Your instructions
Every line in the listing below from the one with "900 pixels high." through the one with "M['leaf'] = leaf_mat()" is to be reproduced exactly, both ends included; leave out the rest.

Task material
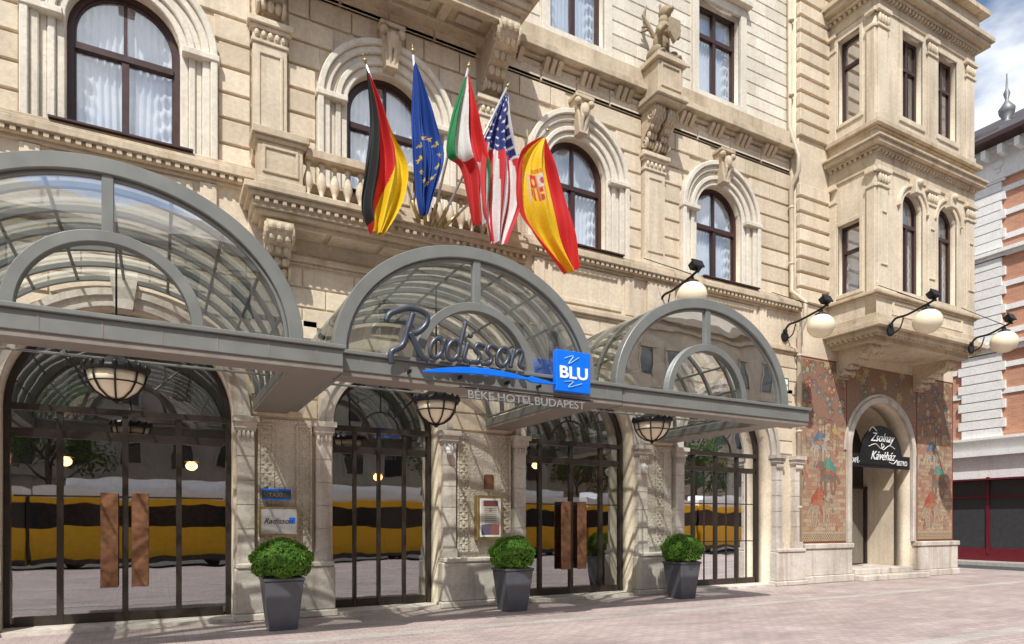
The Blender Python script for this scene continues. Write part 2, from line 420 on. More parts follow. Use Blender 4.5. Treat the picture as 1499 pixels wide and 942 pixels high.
sl=MB()
for c in CW: sl.box(c-.95,c+.95,YG-.16,YU+.18,7.501,7.53)
sl.obj('window_sills','wood',H)
# bay window ---------------------------------------------------
BX0,BX1,BY=16.2,20.8,10.34
wc=[17.75,19.4]; 
wall('bay_front',rect(BX0,BX1,6.9,15.5),[archpoly(c,.47,7.75,9.95) for c in wc]+[rect(c-.47,c+.47,12.35,14.6) for c in wc],BY,BY+.3,'trim',H)
for x0,nm in ((BX0,'bay_left_side'),(BX1-.3,'bay_right_side')):
    wall(nm,rect(BY+.301,YG-.001,6.9,15.5),[rect(10.78,11.4,7.75,9.6),rect(10.78,11.4,12.35,14.6)],x0,x0+.3,'trim',H,'x')
def bayring(s,z0,z1,p): s.box(BX0-p,BX1+p,BY-p,YG-.002,z0,z1)
s=MB()
for z0,z1,p in ((6.35,6.5,-.1),(6.5,6.62,.12),(6.62,6.74,.26),(6.74,6.8,.2),(6.8,7.0,.06),(7.45,7.5,.05),(7.5,7.58,.12),
                (10.75,10.82,.04),(10.82,11.2,.015),(11.2,11.26,.1),(11.26,11.38,.22),(11.38,11.44,.28),(11.75,11.8,.06),(11.8,11.92,.16),
                (14.85,14.92,.04),(14.92,15.2,.02),(15.2,15.3,.14),(15.3,15.42,.3),(15.42,15.55,.38),(15.55,16.2,.1),(16.2,16.35,.3)): bayring(s,z0,z1,p)
for zz,pp in ((11.12,.1),(15.1,.12),(6.44,.1)):
    for i in range(33): s.box(BX0-.02+i*.142,BX0+.05+i*.142,BY-pp,BY+.02,zz,zz+.08)
    for i in range(9): s.box(BX0-pp,BX0+.02,BY+.06+i*.142,BY+.13+i*.142,zz,zz+.08)
s.obj('bay_cornices','trimD',H,bevel=.01)
s=MB()
for z0,z1 in ((7.58,10.75),(11.92,14.85)):
    for x in (BX0-.02,18.38,20.28):
        w=.42 if x!=18.38 else .4
        s.box(x,x+w+.1,BY-.06,BY+.05,z0,z0+.22); s.box(x+.05,x+.05+w,BY-.045,BY+.05,z0+.22,z1-.5)
        s.box(x,x+w+.1,BY-.08,BY+.05,z1-.5,z1-.42); s.box(x-.03,x+w+.13,BY-.11,BY+.05,z1-.12,z1)
        for q in range(4): s.ball((x+.09+q*.115,BY-.05,z1-.27),(.05,.06,.12),8,6)
    for y in (BY-.02,11.42): s.box(BX0-.05,BX0+.05,y+.03,y+.26,z0,z1-.5); s.box(BX0-.08,BX0+.05,y+.01,y+.28,z1-.5,z1-.42); s.box(BX0-.1,BX0+.05,y,y+.29,z1-.12,z1)
for c in wc:
    s.arch(c,.47,.6,7.6,9.95,BY-.04,BY+.03); s.arch(c,.6,.68,9.9,9.95,BY-.09,BY+.03,jamb=False)
    s.box(c-.13,c+.13,BY-.2,BY,10.35,10.76); s.ball((c,BY-.2,10.62),.1)
    s.strip([(c-.47,12.35),(c+.47,12.35),(c+.47,14.6),(c-.47,14.6)],[(c-.58,12.2),(c+.58,12.2),(c+.58,14.75),(c-.58,14.75)],BY-.04,BY+.03,closed=True)
s.strip([(10.78,7.75),(11.4,7.75),(11.4,9.6),(10.78,9.6)],[(10.68,7.65),(11.5,7.65),(11.5,9.72),(10.68,9.72)],BX0-.04,BX0+.03,'x',closed=True)
s.strip([(10.78,12.35),(11.4,12.35),(11.4,14.6),(10.78,14.6)],[(10.68,12.25),(11.5,12.25),(11.5,14.72),(10.68,14.72)],BX0-.04,BX0+.03,'x',closed=True)
for x in (16.45,20.55,18.6): s.strip([(x-.1,8.3),(x+.1,8.3),(x+.1,9.6),(x-.1,9.6)],[(x-.14,8.25),(x+.14,8.25),(x+.14,9.65),(x-.14,9.65)],BY-.075,BY-.03,closed=True)
for a,e in ((16.85,18.2),(18.98,20.2)): s.strip([(a+.1,7.1),(e-.1,7.1),(e-.1,7.35),(a+.1,7.35)],[(a,7.04),(e,7.04),(e,7.41),(a,7.41)],BY-.03,BY+.02,closed=True)
s.obj('bay_pilasters','trim',H,bevel=.012)
y=BY+.16
for c in wc:
    fr.arch(c,.38,.47,7.75,9.95,y,y+.07); fr.box(c-.47,c+.47,y-.01,y+.07,7.751,7.83); fr.box(c-.4,c+.4,y-.02,y+.075,9.55,9.64); fr.box(c-.035,c+.035,y-.01,y+.06,7.8,9.6)
    flatface(archpoly(c,.46,7.76,9.95),y+.04)
    fr.box(c-.469,c-.39,y,y+.07,12.36,14.6); fr.box(c+.39,c+.469,y,y+.07,12.36,14.6); fr.box(c-.46,c+.46,y+.003,y+.067,12.355,12.43); fr.box(c-.46,c+.46,y+.003,y+.067,14.52,14.59); fr.box(c-.035,c+.035,y-.01,y+.06,12.4,14.55); fr.box(c-.4,c+.4,y-.02,y+.075,13.75,13.83)
    flatface(rect(c-.46,c+.46,12.36,14.59),y+.04)
x=BX0+.16
for z0,z1 in ((7.75,9.6),(12.35,14.6)):
    fr.box(x,x+.07,10.785,10.86,z0+.005,z1-.005); fr.box(x,x+.07,11.32,11.395,z0+.005,z1-.005); fr.box(x+.003,x+.067,10.8,11.38,z0+.003,z0+.08); fr.box(x+.003,x+.067,10.8,11.38,z1-.08,z1-.003); fr.box(x-.02,x+.06,10.86,11.32,z1-.75,z1-.67)
    flatface(rect(10.79,11.39,z0,z1),x+.04,'x')
curtain(17.75,.5,7.7,10.4,y+.2); curtain(19.4,.5,7.7,10.4,y+.2); curtain(17.75,.5,12.3,14.6,y+.3); curtain(19.4,.5,12.3,14.6,y+.3)
curtain(11.09,.35,7.7,9.65,BX0+.42,'x')
fr.obj('window_frames','wood',H); gl.obj('window_panes','gwin',H); cu.obj('curtains','curtain',H,smooth=True)
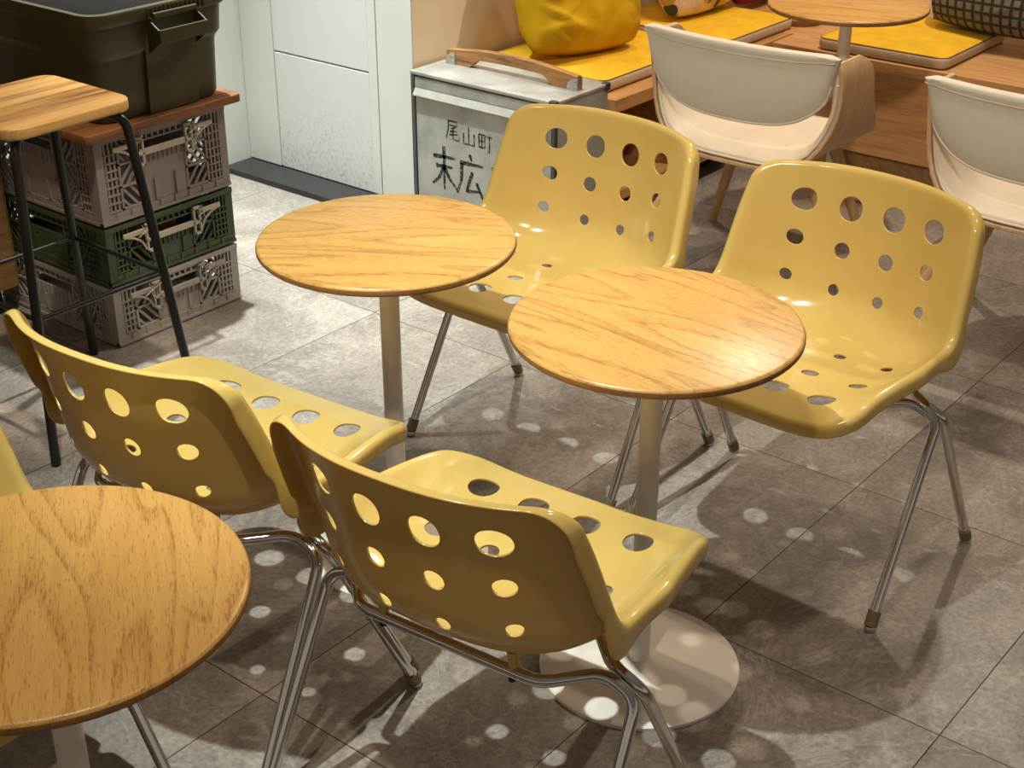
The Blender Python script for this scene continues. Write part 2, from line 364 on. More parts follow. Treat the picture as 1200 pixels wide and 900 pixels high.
def leaf_mat():
    m, nt, b = new_mat('leaf_print_fabric')
    tc = N(nt, 'ShaderNodeTexCoord'); mp = N(nt, 'ShaderNodeMapping'); mp.inputs['Scale'].default_value = (9, 4.5, 1); mp.inputs['Rotation'].default_value = (0,0,.5); lk(nt, tc.outputs['UV'], mp.inputs['Vector'])
    vo = N(nt, 'ShaderNodeTexVoronoi', Scale=1.); lk(nt, mp.outputs[0], vo.inputs['Vector'])
    sp = N(nt, 'ShaderNodeSeparateColor'); lk(nt, vo.outputs['Color'], sp.inputs[0])
    cr = ramp(nt, [(0., rgb(206,178,150)), (.25, rgb(200,160,60)), (.42, rgb(98,124,100)), (.6, rgb(64,66,40)), (.8, rgb(214,190,160))]); cr.color_ramp.interpolation = 'CONSTANT'
    lk(nt, sp.outputs[0], cr.inputs['Fac'])
    lt = N(nt, 'ShaderNodeMath', operation='LESS_THAN'); lt.inputs[1].default_value = .62; lk(nt, vo.outputs['Distance'], lt.inputs[0])
    mx = N(nt, 'ShaderNodeMix', data_type='RGBA'); lk(nt, lt.outputs[0], mx.inputs['Factor']); mx.inputs['A'].default_value = rgb(220,196,170); lk(nt, cr.outputs[0], mx.inputs['B'])
    lk(nt, mx.outputs['Result'], b.inputs['Base Color']); b.inputs['Roughness'].default_value = .85
    return m
M['leaf'] = leaf_mat()

def cobble_mat():
    m, nt, b = new_mat('dark_cobble_weave')
    at = N(nt, 'ShaderNodeUVMap'); mp = N(nt, 'ShaderNodeMapping'); mp.inputs['Scale'].default_value = (19, 14, 1); lk(nt, at.outputs['UV'], mp.inputs['Vector'])
    sp = N(nt, 'ShaderNodeSeparateXYZ'); lk(nt, mp.outputs[0], sp.inputs[0])
    def cellv(s):
        p = N(nt, 'ShaderNodeMath', operation='PINGPONG'); p.inputs[1].default_value = .5; lk(nt, s, p.inputs[0])
        r = N(nt, 'ShaderNodeMapRange'); r.inputs['From Min'].default_value = .07; r.inputs['From Max'].default_value = .20; lk(nt, p.outputs[0], r.inputs['Value']); return r.outputs[0]
    mu = N(nt, 'ShaderNodeMath', operation='MULTIPLY'); lk(nt, cellv(sp.outputs[0]), mu.inputs[0]); lk(nt, cellv(sp.outputs[1]), mu.inputs[1])
    mx = N(nt, 'ShaderNodeMix', data_type='RGBA'); lk(nt, mu.outputs[0], mx.inputs['Factor']); mx.inputs['A'].default_value = rgb(46,42,34); mx.inputs['B'].default_value = rgb(108,106,92)
    lk(nt, mx.outputs['Result'], b.inputs['Base Color']); b.inputs['Roughness'].default_value = .9
    bp = N(nt, 'ShaderNodeBump', Strength=.9, Distance=.008); lk(nt, mu.outputs[0], bp.inputs['Height']); lk(nt, bp.outputs['Normal'], b.inputs['Normal'])
    return m
M['cobble'] = cobble_mat()

# ------------------------------------------------------------------ the setting
bm = bmesh.new(); box(bm, -1.5, 6.6, -2.5, 4.6, -.05, 0)
struct(finish(bm, 'floor', M['floor'], smooth=False))
UW = 3.44
bm = bmesh.new(); box(bm, UW+.012, 3.75, 3.2, 4.06, 0, 2.6)
struct(finish(bm, 'wall_back', M['white_wall'], smooth=False))
bm = bmesh.new(); box(bm, .6, UW+.012, 4.03, 4.2, 0, 2.6)
struct(finish(bm, 'wall_left', M['white_wall'], smooth=False))
bm = bmesh.new(); box(bm, UW, 5.6, 3.202, 3.4, 0, 2.6) if False else box(bm, 3.442, 5.6, 3.196, 3.3, 0, 2.6)
struct(finish(bm, 'wall_beige', M['beige_wall'], smooth=False))
bm = bmesh.new(); box(bm, 5.45, 5.6, -2.5, 3.196, 0, 2.6)
struct(finish(bm, 'wall_right', M['beige_wall'], smooth=False))
# door leaf with its grooves: jamb strip, two panels, stile, post
dr = bpy.data.objects.new('door_1', None); link(dr); dr['kind'] = 'structure'
def dpart(name, v0, v1, z0, z1, off=0., th=.03, mat='door', bev=.0015):
    bm = bmesh.new(); box(bm, UW-off, UW-off+th, v0, v1, z0, z1, bev); return finish(bm, name, M[mat], dr, smooth=False)
dpart('door_jamb', 3.866, 4.028, .022, 2.5, .004, mat='white_wall')
dpart('door_panel', 3.402, 3.862, .022, .441, 0)
dpart('door_panel', 3.402, 3.862, .447, 2.5, 0)
dpart('door_stile', 3.362, 3.400, .022, 2.5, .002, mat='white_wall')
dpart('door_post', 3.197, 3.353, .0, 2.5, .006, mat='white_wall')
bm = bmesh.new(); box(bm, 3.30, UW+.01, 3.36, 4.03, 0, .02, .003)
o = finish(bm, 'trim_1', M['granite'], smooth=False); struct(o)
bm = bmesh.new(); box(bm, 3.47, 3.72, 3.190, 3.196, .0, .43, .001)
struct(finish(bm, 'baseboard_beige', M['beige_wall'], smooth=False))

# ------------------------------------------------------------------ perforated chairs
KC = [(.312,.462),(.232,.4705),(.105,.4495),(-.013,.4415),(-.062,.4445),(-.106,.4575),(-.139,.485),(-.155,.512),(-.172,.596),(-.190,.685),(-.2035,.757)]
KE = [(.305,.486),(.222,.509),(.105,.517),(.020,.517),(-.012,.519),(-.036,.527),(-.051,.547),(-.062,.575),(-.088,.645),(-.111,.705),(-.132,.753)]
ROW_K = [1,2,3,7,8,9]
ROW_R = [.0270,.0175,.0122,.0122,.0175,.0270]
kc = np.array(KC); ke = np.array(KE)
seg = np.linalg.norm(np.diff(kc, axis=0), axis=1); SK = np.concatenate([[0], np.cumsum(seg)]); LS = SK[-1]
def hermite(K, s):
    i = min(max(int(np.searchsorted(SK, s, side='right')-1), 0), len(SK)-2)
    h = SK[i+1]-SK[i]; t = (s-SK[i])/h
    def tan(j):
        if j == 0: return (K[1]-K[0])/(SK[1]-SK[0])
        if j == len(SK)-1: return (K[-1]-K[-2])/(SK[-1]-SK[-2])
        return (K[j+1]-K[j-1])/(SK[j+1]-SK[j-1])
    m0, m1 = tan(i)*h, tan(i+1)*h
    return (2*t**3-3*t**2+1)*K[i]+(t**3-2*t**2+t)*m0+(-2*t**3+3*t**2)*K[i+1]+(t**3-t**2)*m1
def hw(s):
    t = s/LS
    a = .236 + .024*min(1, t/.3) if t < .3 else .260
    if t > .55: a = .260 - .022*((t-.55)/.45)
    return a
def surf(X, s):
    w = hw(s); q = min(1.0, abs(X)/w)
    b = min(1, max(0, (s-SK[3])/(SK[7]-SK[3]))); p = 5*(1-b)+2.5*b
    k = q**p
    y, z = hermite(kc, s)*(1-k) + hermite(ke, s)*k
    return Vector((X, float(y), float(z)))

def make_shell_bm():
    bm = bmesh.new()
    HR = .034; rc = .065
    cols = [-.156,-.052,.052,.156]
    xs = []
    for c in cols: xs += [c-HR, c-HR/2, c, c+HR/2, c+HR]
    xs += [0, -.104, .104]
    W0 = .256
    ex = [.190, .207, .224, .241, W0]
    xs += ex[1:]; xs += [-e for e in ex[1:]]
    xs = sorted(set(round(x, 5) for x in xs))
    rows = [SK[k] for k in ROW_K]
    ss = []
    for r in rows: ss += [r-HR, r-HR/2, r, r+HR/2, r+HR]
    ss += [0, LS]
    ss += [ (rows[0]-HR)*.33, (rows[0]-HR)*.66, LS-(LS-rows[5]-HR)*.33, LS-(LS-rows[5]-HR)*.66]
    for a, b in zip(rows, rows[1:]):
        g0, g1 = a+HR, b-HR
        n = max(1, round((g1-g0)/.02))
        for i in range(1, n): ss.append(g0+(g1-g0)*i/n)
    ss = sorted(ss); S2 = [ss[0]]
    for s in ss[1:]:
        if s-S2[-1] > 1e-4: S2.append(s)
    ss = S2
    def flat(X, s):
        # square corner -> rounded corner
        ax = abs(X); sg = 1 if X >= 0 else -1
        if ax > W0-.06:
            for rc, d in ((.055, -1), (.040, 1)):
                s0 = rc if d < 0 else LS-rc
                if (s-s0)*d > 0 and ax > W0-rc:
                    u = (ax-(W0-rc))/rc; v = (s-s0)*d/rc
                    uu, vv = u*math.sqrt(max(0,1-v*v/2)), v*math.sqrt(max(0,1-u*u/2))
                    return (sg*(W0-rc+uu*rc), s0+d*vv*rc)
        return (X, s)
    def P(f): 
        return surf(f[0]*hw(f[1])/W0, f[1])
    nx, ns = len(xs), len(ss)
    V = {}
    def ci(arr, val): return min(range(len(arr)), key=lambda i: abs(arr[i]-val))
    holes = []
    skip_v = set(); skip_f = set()
    for r, rad in zip(rows, ROW_R):
        j = ci(ss, r)
        for c in cols:
            i = ci(xs, c); holes.append((i, j, c, r, rad))
            for a in range(-1, 2):
                for b in range(-1, 2): skip_v.add((i+a, j+b))
            for a in range(-2, 2):
                for b in range(-2, 2): skip_f.add((i+a, j+b))
    F = {}
    for i in range(nx):
        for j in range(ns):
            if (i, j) in skip_v: continue
            f = flat(xs[i], ss[j]); F[(i, j)] = f; V[(i, j)] = bm.verts.new(P(f))
    for i in range(nx-1):
        for j in range(ns-1):
            if (i, j) in skip_f: continue
            bm.faces.new((V[(i,j)], V[(i,j+1)], V[(i+1,j+1)], V[(i+1,j)]))
    for i, j, c, r, rad in holes:
        ring = [(i+a, j-2) for a in range(-2, 2)] + [(i+2, j+b) for b in range(-2, 2)] + [(i-a, j+2) for a in range(-2, 2)] + [(i-2, j-b) for b in range(-2, 2)]
        prev = [V[k] for k in ring]
        for rr in (rad+.0045, rad+.0012, rad):
            cur = []
            for k in ring:
                dx, dy = xs[k[0]]-c, ss[k[1]]-r; a = math.atan2(dy, dx)
                f = flat(c+rr*math.cos(a), r+rr*math.sin(a)); v = bm.verts.new(P(f))
                cur.append(v)
            n = len(ring)
            for k in range(n):
                bm.faces.new((prev[k], prev[(k+1)%n], cur[(k+1)%n], cur[k])[::-1])
            prev = cur
    # flange around the outline
    loop = [(i, 0) for i in range(nx-1)] + [(nx-1, j) for j in range(ns-1)] + [(i, ns-1) for i in range(nx-1, 0, -1)] + [(0, j) for j in range(ns-1, 0, -1)]
    prev = [V[k] for k in loop]; n = len(loop)
    info = []
    eps = 1e-3
    for k in range(n):
        f0 = F[loop[k-1]]; f1 = F[loop[(k+1)%n]]; f = F[loop[k]]
        tx, ty = f1[0]-f0[0], f1[1]-f0[1]; l = math.hypot(tx, ty); ox, oy = ty/l, -tx/l
        p1 = P((f[0]-ox*eps, f[1]-oy*eps)); p0 = P(f); O = (p0-p1).normalized()
        s = min(max(f[1], .001), LS-.001); K = ke
        side = ox*ox
        a = hermite(ke, max(0, s-.01)); b_ = hermite(ke, min(LS, s+.01)); ac = hermite(kc, max(0, s-.01)); bc = hermite(kc, min(LS, s+.01))
        t = (b_-a)*side + (bc-ac)*(1-side); t = t/np.linalg.norm(t)
        D = -Vector((0, float(t[1]), float(-t[0]))).normalized()
        bend = math.exp(-((s-SK[5])/.040)**2)
        ws = .020 + .026*bend
        if s > SK[7]: ws = .028 + .018*bend - .010*max(0, (s-SK[9])/(LS-SK[9]))
        we = .016 if oy < 0 else .007
        info.append((p0, O, D, ws*side + we*(1-side)))
    R = .013; steps = 4
    pos = [i_[0].copy() for i_ in info]
    def ring_add(pos):
        cur = [bm.verts.new(p) for p in pos]
        for k in range(n):
            bm.faces.new((prev[k], prev[(k+1)%n], cur[(k+1)%n], cur[k])[::-1])
        return cur
    for st in range(steps):
        for k, (p0, O, D, w) in enumerate(info):
            ang = O.angle(D); d = O.slerp(D, (st+.5)/steps)
            pos[k] = pos[k] + d*(R*ang/steps)
        prev = ring_add(pos)
    for st in range(2):
        for k, (p0, O, D, w) in enumerate(info): pos[k] = pos[k] + D*(w/2)
        prev = ring_add(pos)
    return bm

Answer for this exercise
The Blender Python script for this scene continues. Write part 2, from line 364 on. More parts follow. Treat the picture as 1200 pixels wide and 900 pixels high.
def leaf_mat():
    m, nt, b = new_mat('leaf_print_fabric')
    tc = N(nt, 'ShaderNodeTexCoord'); mp = N(nt, 'ShaderNodeMapping'); mp.inputs['Scale'].default_value = (9, 4.5, 1); mp.inputs['Rotation'].default_value = (0,0,.5); lk(nt, tc.outputs['UV'], mp.inputs['Vector'])
    vo = N(nt, 'ShaderNodeTexVoronoi', Scale=1.); lk(nt, mp.outputs[0], vo.inputs['Vector'])
    sp = N(nt, 'ShaderNodeSeparateColor'); lk(nt, vo.outputs['Color'], sp.inputs[0])
    cr = ramp(nt, [(0., rgb(206,178,150)), (.25, rgb(200,160,60)), (.42, rgb(98,124,100)), (.6, rgb(64,66,40)), (.8, rgb(214,190,160))]); cr.color_ramp.interpolation = 'CONSTANT'
    lk(nt, sp.outputs[0], cr.inputs['Fac'])
    lt = N(nt, 'ShaderNodeMath', operation='LESS_THAN'); lt.inputs[1].default_value = .62; lk(nt, vo.outputs['Distance'], lt.inputs[0])
    mx = N(nt, 'ShaderNodeMix', data_type='RGBA'); lk(nt, lt.outputs[0], mx.inputs['Factor']); mx.inputs['A'].default_value = rgb(220,196,170); lk(nt, cr.outputs[0], mx.inputs['B'])
    lk(nt, mx.outputs['Result'], b.inputs['Base Color']); b.inputs['Roughness'].default_value = .85
    return m
M['leaf'] = leaf_mat()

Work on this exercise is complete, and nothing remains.